• [Extracted entries]:
● ● ● ● ●

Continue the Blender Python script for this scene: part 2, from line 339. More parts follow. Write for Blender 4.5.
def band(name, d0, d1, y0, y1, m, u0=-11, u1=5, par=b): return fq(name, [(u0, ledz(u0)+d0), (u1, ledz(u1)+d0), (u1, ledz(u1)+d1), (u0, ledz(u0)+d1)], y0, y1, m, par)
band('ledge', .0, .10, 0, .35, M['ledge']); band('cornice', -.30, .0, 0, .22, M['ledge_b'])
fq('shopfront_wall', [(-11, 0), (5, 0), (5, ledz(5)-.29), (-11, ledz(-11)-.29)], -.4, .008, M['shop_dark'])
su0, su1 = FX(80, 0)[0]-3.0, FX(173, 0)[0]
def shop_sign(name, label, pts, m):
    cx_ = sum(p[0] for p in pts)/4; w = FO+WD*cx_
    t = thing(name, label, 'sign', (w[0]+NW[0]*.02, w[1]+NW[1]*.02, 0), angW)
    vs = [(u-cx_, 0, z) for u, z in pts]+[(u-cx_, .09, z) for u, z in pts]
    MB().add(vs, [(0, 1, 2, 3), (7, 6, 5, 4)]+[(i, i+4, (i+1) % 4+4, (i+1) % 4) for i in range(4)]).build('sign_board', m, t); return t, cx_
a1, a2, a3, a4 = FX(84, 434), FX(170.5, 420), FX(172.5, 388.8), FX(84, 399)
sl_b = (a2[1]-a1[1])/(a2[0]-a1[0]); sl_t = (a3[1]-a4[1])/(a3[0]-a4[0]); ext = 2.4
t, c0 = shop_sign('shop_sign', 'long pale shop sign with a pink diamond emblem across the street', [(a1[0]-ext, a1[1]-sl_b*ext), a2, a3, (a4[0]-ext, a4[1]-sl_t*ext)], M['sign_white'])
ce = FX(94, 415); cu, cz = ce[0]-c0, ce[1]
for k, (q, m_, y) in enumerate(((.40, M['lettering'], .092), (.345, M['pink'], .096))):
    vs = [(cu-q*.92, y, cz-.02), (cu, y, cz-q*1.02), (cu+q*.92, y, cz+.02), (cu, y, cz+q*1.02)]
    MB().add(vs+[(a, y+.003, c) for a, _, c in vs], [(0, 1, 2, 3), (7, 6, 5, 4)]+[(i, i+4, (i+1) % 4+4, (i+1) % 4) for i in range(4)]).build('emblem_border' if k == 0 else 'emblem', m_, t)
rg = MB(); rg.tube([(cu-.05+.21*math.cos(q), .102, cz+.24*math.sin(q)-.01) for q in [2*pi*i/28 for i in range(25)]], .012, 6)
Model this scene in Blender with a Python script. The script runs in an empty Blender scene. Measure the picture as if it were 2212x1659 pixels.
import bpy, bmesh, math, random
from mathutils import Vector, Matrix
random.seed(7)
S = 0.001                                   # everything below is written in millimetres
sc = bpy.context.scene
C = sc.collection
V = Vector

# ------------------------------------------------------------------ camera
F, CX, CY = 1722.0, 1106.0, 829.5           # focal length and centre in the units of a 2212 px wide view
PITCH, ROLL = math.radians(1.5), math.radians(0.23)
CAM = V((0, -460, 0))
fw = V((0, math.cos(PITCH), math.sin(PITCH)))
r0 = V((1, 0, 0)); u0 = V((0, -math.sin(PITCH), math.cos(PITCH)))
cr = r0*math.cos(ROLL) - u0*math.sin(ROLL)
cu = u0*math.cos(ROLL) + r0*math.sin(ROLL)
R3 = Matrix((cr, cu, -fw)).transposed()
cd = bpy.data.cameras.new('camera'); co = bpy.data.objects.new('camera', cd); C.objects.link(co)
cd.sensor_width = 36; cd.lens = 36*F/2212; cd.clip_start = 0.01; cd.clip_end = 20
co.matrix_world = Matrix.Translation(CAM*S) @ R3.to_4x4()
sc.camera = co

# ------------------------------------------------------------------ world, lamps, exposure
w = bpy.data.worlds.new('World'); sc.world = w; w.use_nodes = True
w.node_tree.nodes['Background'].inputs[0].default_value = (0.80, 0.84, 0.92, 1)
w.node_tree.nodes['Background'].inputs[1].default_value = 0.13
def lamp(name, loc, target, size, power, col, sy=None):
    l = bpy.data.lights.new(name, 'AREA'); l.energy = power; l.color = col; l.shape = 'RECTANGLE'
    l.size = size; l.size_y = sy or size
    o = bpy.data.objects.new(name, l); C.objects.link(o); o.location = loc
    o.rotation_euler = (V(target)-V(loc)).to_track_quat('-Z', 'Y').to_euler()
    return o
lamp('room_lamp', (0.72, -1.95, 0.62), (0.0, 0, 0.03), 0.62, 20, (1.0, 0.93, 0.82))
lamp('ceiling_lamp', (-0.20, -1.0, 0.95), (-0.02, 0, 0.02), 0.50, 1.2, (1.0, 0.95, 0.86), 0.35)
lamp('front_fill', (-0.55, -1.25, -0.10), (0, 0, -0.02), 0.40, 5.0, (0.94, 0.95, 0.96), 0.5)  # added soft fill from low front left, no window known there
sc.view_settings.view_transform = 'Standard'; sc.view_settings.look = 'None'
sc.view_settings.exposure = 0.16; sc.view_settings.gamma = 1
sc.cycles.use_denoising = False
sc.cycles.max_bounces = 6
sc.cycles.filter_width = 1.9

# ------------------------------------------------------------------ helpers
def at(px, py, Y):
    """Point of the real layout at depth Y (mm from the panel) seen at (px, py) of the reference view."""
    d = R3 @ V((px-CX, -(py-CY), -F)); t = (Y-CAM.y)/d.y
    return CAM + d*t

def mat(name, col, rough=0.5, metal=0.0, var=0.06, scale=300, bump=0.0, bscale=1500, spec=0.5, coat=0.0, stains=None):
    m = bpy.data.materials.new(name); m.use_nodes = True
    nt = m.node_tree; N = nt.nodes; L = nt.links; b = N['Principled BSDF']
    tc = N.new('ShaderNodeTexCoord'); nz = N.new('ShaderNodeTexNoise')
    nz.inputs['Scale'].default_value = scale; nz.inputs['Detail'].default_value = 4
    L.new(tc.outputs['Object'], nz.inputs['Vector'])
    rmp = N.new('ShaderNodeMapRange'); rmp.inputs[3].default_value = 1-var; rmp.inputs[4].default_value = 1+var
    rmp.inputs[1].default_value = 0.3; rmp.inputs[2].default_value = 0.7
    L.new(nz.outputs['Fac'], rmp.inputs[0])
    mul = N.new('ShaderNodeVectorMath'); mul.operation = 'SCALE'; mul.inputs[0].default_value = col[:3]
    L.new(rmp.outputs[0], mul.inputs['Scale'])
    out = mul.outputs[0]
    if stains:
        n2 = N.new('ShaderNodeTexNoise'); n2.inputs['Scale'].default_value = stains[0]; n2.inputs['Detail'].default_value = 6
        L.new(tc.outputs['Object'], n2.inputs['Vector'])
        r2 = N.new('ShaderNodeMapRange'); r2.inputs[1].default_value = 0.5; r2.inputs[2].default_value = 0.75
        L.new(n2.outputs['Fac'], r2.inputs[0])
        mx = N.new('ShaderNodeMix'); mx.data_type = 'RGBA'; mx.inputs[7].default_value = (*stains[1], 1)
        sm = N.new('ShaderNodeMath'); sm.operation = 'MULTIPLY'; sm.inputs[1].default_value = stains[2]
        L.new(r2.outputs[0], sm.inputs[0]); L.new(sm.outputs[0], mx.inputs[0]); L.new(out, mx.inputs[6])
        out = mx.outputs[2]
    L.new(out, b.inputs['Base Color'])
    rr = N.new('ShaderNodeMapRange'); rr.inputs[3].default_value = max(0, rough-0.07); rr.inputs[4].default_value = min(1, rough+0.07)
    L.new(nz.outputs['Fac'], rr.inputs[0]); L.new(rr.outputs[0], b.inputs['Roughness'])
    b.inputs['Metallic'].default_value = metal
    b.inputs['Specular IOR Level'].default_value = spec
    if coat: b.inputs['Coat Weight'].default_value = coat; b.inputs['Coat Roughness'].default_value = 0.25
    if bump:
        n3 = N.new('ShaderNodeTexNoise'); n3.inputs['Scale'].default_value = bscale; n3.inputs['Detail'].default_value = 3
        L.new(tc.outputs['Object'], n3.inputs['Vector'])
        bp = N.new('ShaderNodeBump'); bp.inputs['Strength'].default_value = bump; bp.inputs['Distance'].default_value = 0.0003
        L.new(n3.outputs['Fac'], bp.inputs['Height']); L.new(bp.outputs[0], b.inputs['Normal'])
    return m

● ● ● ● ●

• [Exercise details]:
Taking the material above, extract exactly and only the lines from the line with "Model this scene" to the line with "sc.camera = co", inclusive of both.

• [Answer to this problem]:
Model this scene in Blender with a Python script. The script runs in an empty Blender scene. Measure the picture as if it were 2212x1659 pixels.
import bpy, bmesh, math, random
from mathutils import Vector, Matrix
random.seed(7)
S = 0.001                                   # everything below is written in millimetres
sc = bpy.context.scene
C = sc.collection
V = Vector

# ------------------------------------------------------------------ camera
F, CX, CY = 1722.0, 1106.0, 829.5           # focal length and centre in the units of a 2212 px wide view
PITCH, ROLL = math.radians(1.5), math.radians(0.23)
CAM = V((0, -460, 0))
fw = V((0, math.cos(PITCH), math.sin(PITCH)))
r0 = V((1, 0, 0)); u0 = V((0, -math.sin(PITCH), math.cos(PITCH)))
cr = r0*math.cos(ROLL) - u0*math.sin(ROLL)
cu = u0*math.cos(ROLL) + r0*math.sin(ROLL)
R3 = Matrix((cr, cu, -fw)).transposed()
cd = bpy.data.cameras.new('camera'); co = bpy.data.objects.new('camera', cd); C.objects.link(co)
cd.sensor_width = 36; cd.lens = 36*F/2212; cd.clip_start = 0.01; cd.clip_end = 20
co.matrix_world = Matrix.Translation(CAM*S) @ R3.to_4x4()
sc.camera = co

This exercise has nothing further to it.